Lobster on the British State Supporting Loyalist Terrorism in Northern Ireland

Last week, the Torygraph, Scum and Heil all tried smearing Jeremy Corbyn as a supporter of terrorism and the IRA in Northern Ireland. This was due to his sincere efforts to find a peaceful solution to the Troubles, and release people he believed had been wrongfully convicted.

Mike and Eoin Clarke have effectively demolished this smear, as I pointed out in a post yesterday. You can read what Mike and Eoin have to say at http://voxpoliticalonline.com/2017/05/27/dont-believe-the-warmongers-on-jeremy-corbyn-get-your-story-straight/

However, the Conservative party and the British state certainly supported terrorism in Ulster, Loyalist terrorism. They gave intelligence information on the IRA and other Republican organisations to Loyalist paramilitaries, effectively using them as death squads for a series of ‘extra-judicial executions’. Or what is usually called assassinations.

This came out very strongly in a documentary series broadcast in 1999, Loyalists, which featured a series of interviews with Ulster Loyalist terrorists and politicians. This was discussed in an article on the British state’s dirty little war in Northern Ireland by the editor, Robin Ramsay, ‘Northern Ireland Redux’ in Lobster, 38, Winter 1999: 23-25. This stated

Peter Taylor has made more TV programmes about Northern Ireland since 1969 than any British journalist. His most recent was the documentary, Loyalists, earlier this year, a series of interviews with Loyalist paramilitaries and politicians. This was followed by a book, Loyalists (Bloomsbury, 1999), which contained some of the interviews in that programme. Like the TV programme, this is fascinating stuff for anyone interested in events in Northern Ireland. But the book and TV programme are not identical. The most striking section of the TV programme was an interview with a UDA? UFF? member (I didn’t tape it and can’t remember the details) who described the torrent of official information they were receiving from their British military and intelligence connections in the late 1980s – more material than he knew what to do with, he said. This section is missing from the book. It’s not that Taylor actually tries to avoid this area: it just doesn’t get its due. the biggest story, the most important development, in our knowledge of the Loyalist paramilitaries in the past ten – may be twenty – years gets three and a bit pages from Taylor.

After recounting how in 1989 the UDA/UFF were getting official, classified intelligence material from the security forces, he writes

“To republicans and nationalists it was clear evidence of collusion between members of the security forces and the loyalist paramilitaries’ (emphasis added).

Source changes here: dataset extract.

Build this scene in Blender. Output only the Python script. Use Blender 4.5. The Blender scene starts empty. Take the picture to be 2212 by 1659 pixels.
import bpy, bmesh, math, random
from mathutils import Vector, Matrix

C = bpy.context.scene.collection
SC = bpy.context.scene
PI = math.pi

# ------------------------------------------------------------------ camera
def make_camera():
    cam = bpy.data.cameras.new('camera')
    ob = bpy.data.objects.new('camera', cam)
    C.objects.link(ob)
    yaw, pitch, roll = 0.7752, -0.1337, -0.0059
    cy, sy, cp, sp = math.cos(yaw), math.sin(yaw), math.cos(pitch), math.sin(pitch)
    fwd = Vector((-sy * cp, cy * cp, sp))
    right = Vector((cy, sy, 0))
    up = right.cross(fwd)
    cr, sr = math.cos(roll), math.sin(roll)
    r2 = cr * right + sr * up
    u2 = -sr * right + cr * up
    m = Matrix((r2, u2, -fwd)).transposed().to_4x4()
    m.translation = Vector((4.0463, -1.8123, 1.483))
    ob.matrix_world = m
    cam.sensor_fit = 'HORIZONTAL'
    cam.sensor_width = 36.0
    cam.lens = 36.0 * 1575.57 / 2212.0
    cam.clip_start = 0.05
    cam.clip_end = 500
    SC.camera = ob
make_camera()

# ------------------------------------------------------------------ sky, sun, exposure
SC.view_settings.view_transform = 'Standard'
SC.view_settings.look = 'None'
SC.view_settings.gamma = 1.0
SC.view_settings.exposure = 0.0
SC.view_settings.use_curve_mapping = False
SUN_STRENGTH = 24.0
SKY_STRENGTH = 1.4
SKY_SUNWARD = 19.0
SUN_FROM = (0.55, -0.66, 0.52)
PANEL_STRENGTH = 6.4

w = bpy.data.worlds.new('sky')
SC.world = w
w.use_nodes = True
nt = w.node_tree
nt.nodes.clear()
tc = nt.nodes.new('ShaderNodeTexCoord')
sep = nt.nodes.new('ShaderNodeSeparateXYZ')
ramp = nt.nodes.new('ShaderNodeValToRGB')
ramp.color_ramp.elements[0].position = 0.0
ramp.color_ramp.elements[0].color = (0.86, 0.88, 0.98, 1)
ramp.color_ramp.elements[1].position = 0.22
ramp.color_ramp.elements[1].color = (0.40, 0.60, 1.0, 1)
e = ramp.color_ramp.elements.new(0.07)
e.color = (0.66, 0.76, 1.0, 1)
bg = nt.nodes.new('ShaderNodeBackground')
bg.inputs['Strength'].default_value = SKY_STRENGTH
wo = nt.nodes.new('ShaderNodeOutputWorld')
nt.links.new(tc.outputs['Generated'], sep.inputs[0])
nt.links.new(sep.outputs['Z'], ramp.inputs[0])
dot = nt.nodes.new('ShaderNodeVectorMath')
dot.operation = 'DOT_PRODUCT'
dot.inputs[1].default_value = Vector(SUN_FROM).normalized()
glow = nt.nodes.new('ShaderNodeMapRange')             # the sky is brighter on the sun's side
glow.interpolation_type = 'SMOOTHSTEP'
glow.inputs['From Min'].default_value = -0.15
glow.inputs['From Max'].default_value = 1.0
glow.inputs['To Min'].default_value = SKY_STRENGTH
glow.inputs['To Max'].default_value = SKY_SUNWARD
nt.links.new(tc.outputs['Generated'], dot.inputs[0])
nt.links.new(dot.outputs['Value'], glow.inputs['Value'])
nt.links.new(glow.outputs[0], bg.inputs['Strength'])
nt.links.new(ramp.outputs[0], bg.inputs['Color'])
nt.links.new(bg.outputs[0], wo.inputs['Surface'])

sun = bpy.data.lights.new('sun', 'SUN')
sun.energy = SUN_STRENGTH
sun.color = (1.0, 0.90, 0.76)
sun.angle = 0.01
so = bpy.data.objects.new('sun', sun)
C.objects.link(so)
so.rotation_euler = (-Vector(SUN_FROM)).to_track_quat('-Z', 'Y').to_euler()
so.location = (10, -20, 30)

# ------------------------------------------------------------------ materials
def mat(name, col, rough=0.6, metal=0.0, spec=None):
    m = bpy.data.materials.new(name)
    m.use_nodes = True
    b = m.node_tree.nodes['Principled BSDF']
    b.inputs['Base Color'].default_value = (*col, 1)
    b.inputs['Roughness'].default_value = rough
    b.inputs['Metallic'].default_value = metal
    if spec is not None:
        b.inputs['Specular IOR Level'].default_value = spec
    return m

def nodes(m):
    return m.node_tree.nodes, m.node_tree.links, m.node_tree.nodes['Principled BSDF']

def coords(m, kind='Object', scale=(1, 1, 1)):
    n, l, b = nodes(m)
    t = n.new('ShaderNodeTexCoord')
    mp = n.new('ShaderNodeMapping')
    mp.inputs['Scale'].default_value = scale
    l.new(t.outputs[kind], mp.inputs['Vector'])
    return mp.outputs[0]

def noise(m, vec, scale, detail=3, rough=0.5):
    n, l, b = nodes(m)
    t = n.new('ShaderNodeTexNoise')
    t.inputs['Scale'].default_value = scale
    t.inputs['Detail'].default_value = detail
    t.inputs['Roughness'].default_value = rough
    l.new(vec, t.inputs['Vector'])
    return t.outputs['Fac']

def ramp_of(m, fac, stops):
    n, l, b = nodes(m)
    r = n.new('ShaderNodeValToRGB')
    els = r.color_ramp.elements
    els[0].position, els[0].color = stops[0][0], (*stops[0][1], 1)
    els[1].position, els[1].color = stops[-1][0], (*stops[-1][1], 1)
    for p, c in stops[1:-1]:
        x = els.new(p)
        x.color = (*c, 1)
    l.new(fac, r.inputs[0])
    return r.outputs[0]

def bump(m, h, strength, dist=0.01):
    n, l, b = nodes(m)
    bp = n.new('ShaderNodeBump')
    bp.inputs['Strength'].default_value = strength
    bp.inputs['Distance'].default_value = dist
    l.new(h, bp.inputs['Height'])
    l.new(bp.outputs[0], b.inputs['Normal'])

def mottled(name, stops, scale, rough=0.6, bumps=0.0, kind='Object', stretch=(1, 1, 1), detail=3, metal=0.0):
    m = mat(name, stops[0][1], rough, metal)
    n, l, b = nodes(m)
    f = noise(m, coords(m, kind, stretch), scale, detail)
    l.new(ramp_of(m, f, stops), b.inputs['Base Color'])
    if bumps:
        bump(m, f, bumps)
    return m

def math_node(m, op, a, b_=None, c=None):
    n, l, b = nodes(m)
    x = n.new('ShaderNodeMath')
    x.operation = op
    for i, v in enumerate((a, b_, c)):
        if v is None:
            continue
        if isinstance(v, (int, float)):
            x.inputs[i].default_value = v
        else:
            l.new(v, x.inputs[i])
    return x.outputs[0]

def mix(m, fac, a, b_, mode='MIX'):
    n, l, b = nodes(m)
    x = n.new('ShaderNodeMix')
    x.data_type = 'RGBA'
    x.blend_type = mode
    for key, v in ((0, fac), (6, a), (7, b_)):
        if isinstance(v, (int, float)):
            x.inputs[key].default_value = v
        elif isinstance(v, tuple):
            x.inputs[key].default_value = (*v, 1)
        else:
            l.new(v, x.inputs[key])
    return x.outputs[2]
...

Not so: it was clear evidence to anyone.

Taylor describes how, using state intelligence, the UDA’s ‘targeting’ of the Nationalist community improved: fewer Catholics were murdered at random, more IRA members. Another way of describing these events would be this: the British Army was running the UDA’s assassins against the IRA – and successfully, too. In effect, in the late 1980s the British state decided that while they could not kill the IRA openly (the late Alan Clark MP’s solution: let the SAS loose), they could get the Prods to do it for them. A case can be made that part of the reason we have an IRA cease-fire at present is the inroads made into the IRA’s ranks by this joint Army-UDA assassination programme. (P. 23).

Any positive benefits that may have resulted from this – few innocents killed, the IRA being brought round to the bargaining table – have to be set against the fact that under Thatcher, the British state was supporting terrorism and had overturned the rule of law in Northern Ireland.

This adds a whole new dimension to Tory hypocrisy.

At the same time they were demonising the Labour party for openly stating that negotiations needed to be held with the Republicans, if peace was ever to be achieved in Northern Ireland, the Tory party and Thatcher were secretly holding such talks.

Just as the Tories were also using Loyalist terrorists as their death squads.